What does HackerNews think of unik?

The Unikernel & MicroVM Compilation and Deployment Platform

Language: Go

> Why not? Most people won't spend the time to learn OS/distro building.

I don’t know how good they are and have never used any, but there’s tooling for building the ultimate stripped down kernel, unikernels (https://en.wikipedia.org/wiki/Unikernel)

A quick Google gives me https://nanovms.com/, https://github.com/solo-io/unik and https://github.com/rumpkernel/rumprun.

A disadvantage of such a stripped down system is that debugging such a system can be difficult. For example, if there’s only one process, you can’t open a shell to look around on a misbehaving system.

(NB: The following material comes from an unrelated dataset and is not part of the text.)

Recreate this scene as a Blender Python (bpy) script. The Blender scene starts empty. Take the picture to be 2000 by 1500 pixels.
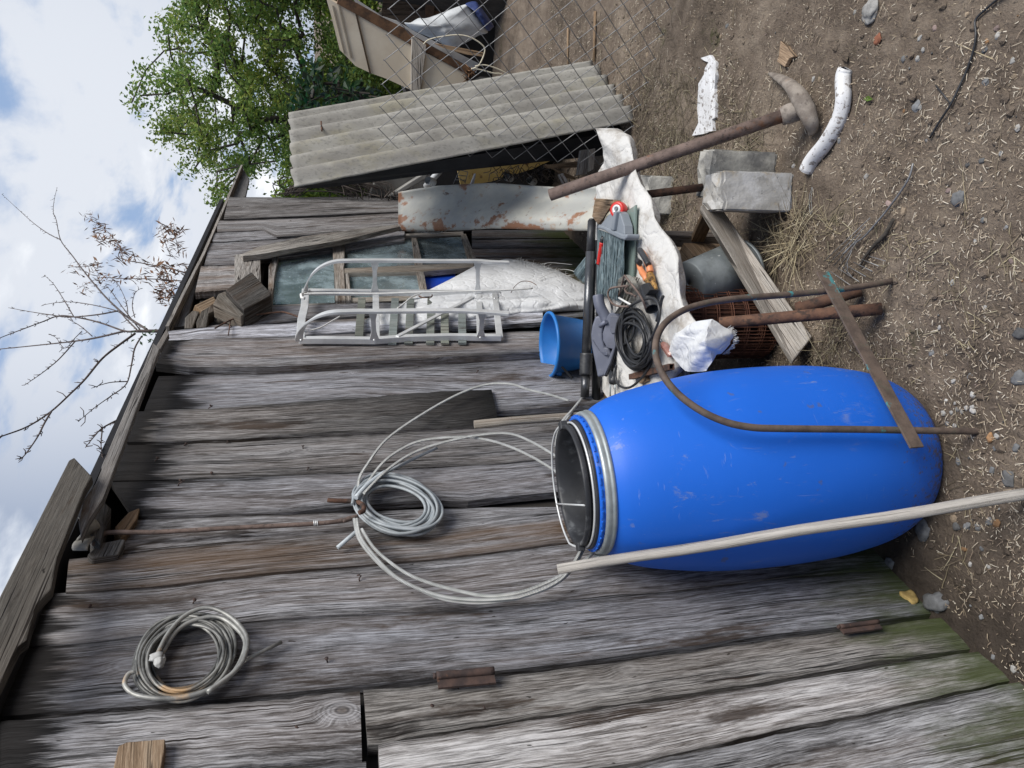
import bpy, bmesh, math, random
from mathutils import Vector, Matrix, noise
V = Vector
R = random.Random(7)
S = bpy.context.scene
COL = S.collection
PI = math.pi
# ------------------------------------------------------------------ camera frame (world X runs along the shed wall, Y into it)
FPX = 1500.0
CAM_Z = 1.45
WALL_Y = 1.24
_D = V((.095, 4, 1)).normalized(); _U = -_D
_A = V((.538, -.263, 1.)); _A = (_A - _U * _A.dot(_U)).normalized()
_B = _U.cross(_A)
def c2w(c): return V((c.dot(_A), c.dot(_B), c.dot(_U)))
CAMP = V((0, 0, CAM_Z))
def ray(px, py): return c2w(V(((750 - py) / FPX, (px - 1000) / FPX, 1)))
def G(px, py, h=0.0):
    r = ray(px, py); return CAMP + r * ((h - CAM_Z) / r.z)
def W(px, py, off=0.0):
    r = ray(px, py); return CAMP + r * ((WALL_Y - off) / r.y)
def XP(px, py, x):
    r = ray(px, py); return CAMP + r * (x / r.x)
def PP(px, py, p0, n):
    r = ray(px, py); return CAMP + r * ((p0 - CAMP).dot(n) / r.dot(n))
def DP(px, py, d): return CAMP + ray(px, py).normalized() * d
def near_line(px, py, a, b):            # the point of line a-b that pixel sees best
    r = ray(px, py).normalized(); u = (b - a).normalized(); w = CAMP - a
    bb = r.dot(u); d = r.dot(w); e = u.dot(w); den = 1 - bb * bb
    return a + u * ((e - bb * d) / den)
def nz(p, s=1.0): return noise.noise(V(p) * s)
def fbm(p, s=1.0, o=4): return noise.fractal(V(p) * s, 1.0, 2.0, o)
def gh(x, y):                            # ground height
    h = .012 * fbm((x, y, 3.1), 2.2, 4) + .007 * nz((x, y, 9.), 14) + .006 * nz((x, y, 2.), 34) + .004 * abs(nz((x, y, 5.), 62))
    if y > 1.0: h += .02 * min(1, (y - 1.0) / .24)
    d = math.hypot(x, y)
    if d > 4.6: h += min(.5, (d - 4.6) * .06)
    return h
# ------------------------------------------------------------------ objects
def parent_loc(p): return WLOC[p.name]
WLOC = {}
def tag(o, label=None, cat=None, group=None, kind=None):
    if label: o['label'] = label
    if cat: o['category'] = cat
    if group: o['group'] = group
    if kind: o['kind'] = kind
    return o
def thing(name, label, cat, loc, group=None):
    o = bpy.data.objects.new(name, None); o.empty_display_size = .1
    COL.objects.link(o); o.location = loc; WLOC[o.name] = V(loc)
    return tag(o, label, cat, group)
def catmull(P, k=6, closed=False):
    P = [V(p) for p in P]; n = len(P); out = []
    rng = range(n if closed else n - 1)
    for i in rng:
        if closed: p0, p1, p2, p3 = P[i - 1], P[i], P[(i + 1) % n], P[(i + 2) % n]
        else: p0, p1, p2, p3 = P[max(i - 1, 0)], P[i], P[i + 1], P[min(i + 2, n - 1)]
        for j in range(k):
            t = j / k
            out.append(.5 * ((2 * p1) + (p2 - p0) * t + (2 * p0 - 5 * p1 + 4 * p2 - p3) * t * t + (3 * p1 - p0 - 3 * p2 + p3) * t ** 3))
    if not closed: out.append(P[-1])
    return out
def resample(pl, n):                     # polyline of tuples -> n+1 samples, even in the first coordinate
    x0, x1 = pl[0][0], pl[-1][0]; out = []
    for i in range(n + 1):
        x = x0 + (x1 - x0) * i / n; j = 0
        while j < len(pl) - 2 and x > pl[j + 1][0]: j += 1
        a, b = pl[j], pl[j + 1]; t = (x - a[0]) / ((b[0] - a[0]) or 1)
        out.append((x, a[1] + (b[1] - a[1]) * t))
    return out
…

Crazy idea that I'm sure isn't an original thought: instead of adapting the languages to deal with abstracting the idiosyncrasies of each OS, change the OSes to expose a universal API to make everything else lighter.

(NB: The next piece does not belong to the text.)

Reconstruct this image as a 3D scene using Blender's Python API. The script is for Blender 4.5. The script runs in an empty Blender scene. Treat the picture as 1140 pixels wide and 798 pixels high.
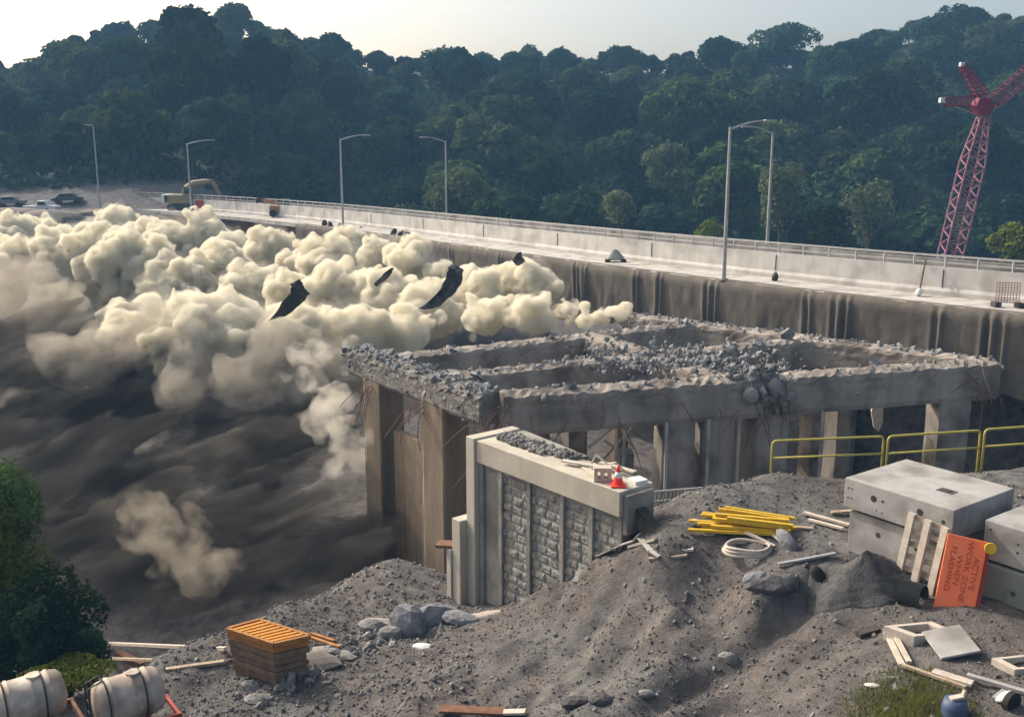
import bpy, bmesh, math, random
import numpy as np
from mathutils import Vector, Matrix, Euler
random.seed(7); np.random.seed(7)
R = math.radians
sc = bpy.context.scene
C = sc.collection

# ------------------------------------------------------------------ camera
F = 1100.0; PITCH = R(11.6)
cam_d = bpy.data.cameras.new('camera'); cam = bpy.data.objects.new('camera', cam_d); C.objects.link(cam)
cam_d.sensor_width = 36; cam_d.lens = 36*F/1140; cam_d.clip_end = 3000; cam_d.clip_start = 0.1
cam.location = (0, 0, 0); cam.rotation_euler = (R(90)-PITCH, 0, 0)
sc.camera = cam
# ------------------------------------------------------------------ sky, sun, exposure
SUN_EL = R(36); SUN_AZ = R(-52)          # azimuth from +Y, negative is to the left
W = bpy.data.worlds.new('World'); sc.world = W; W.use_nodes = True
nt = W.node_tree; bg = nt.nodes['Background']
sky = nt.nodes.new('ShaderNodeTexSky'); sky.sky_type = 'NISHITA'; sky.sun_disc = False
sky.sun_elevation = SUN_EL; sky.sun_rotation = SUN_AZ
sky.air_density = 0.8; sky.dust_density = 6.0; sky.ozone_density = 0.2; sky.altitude = 100
tint = nt.nodes.new('ShaderNodeMix'); tint.data_type = 'RGBA'; tint.blend_type = 'MULTIPLY'; tint.inputs[0].default_value = 1; tint.inputs[7].default_value = (1.60, 1.48, 1.26, 1)   # warm hazy air, plus extra brightness for the sky
nt.links.new(sky.outputs[0], tint.inputs[6]); nt.links.new(tint.outputs[2], bg.inputs[0]); bg.inputs[1].default_value = 0.15
sun_d = bpy.data.lights.new('sun', 'SUN'); sun = bpy.data.objects.new('sun', sun_d); C.objects.link(sun)
sun_d.energy = 3.4; sun_d.angle = R(0.6); sun_d.color = (1, 0.955, 0.88)
sdir = Vector((math.sin(SUN_AZ)*math.cos(SUN_EL), math.cos(SUN_AZ)*math.cos(SUN_EL), math.sin(SUN_EL)))
sun.rotation_euler = sdir.to_track_quat('Z', 'Y').to_euler()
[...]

I guess that's also kinda Docker or QEMU or V8, but also https://github.com/solo-io/unik if you think about it differently.

In other words: hey, Lisp Machines were an excellent idea back then, but they still are. Maybe someday we'll have a V8 co-processor. More fun reading: https://lobste.rs/s/2poahh/what_i_could_not_undiscover_about

Absolutely terrible naming collision with another Go Unikernel project:

https://github.com/solo-io/unik

Related: Anyone have experience with Go and Unikernels? Saw a dead discussion a week ago on unik (https://github.com/solo-io/unik)

For security purposes, the idea of a unikernel rather than a container has been very interesting. Wanted to use them in a test soon.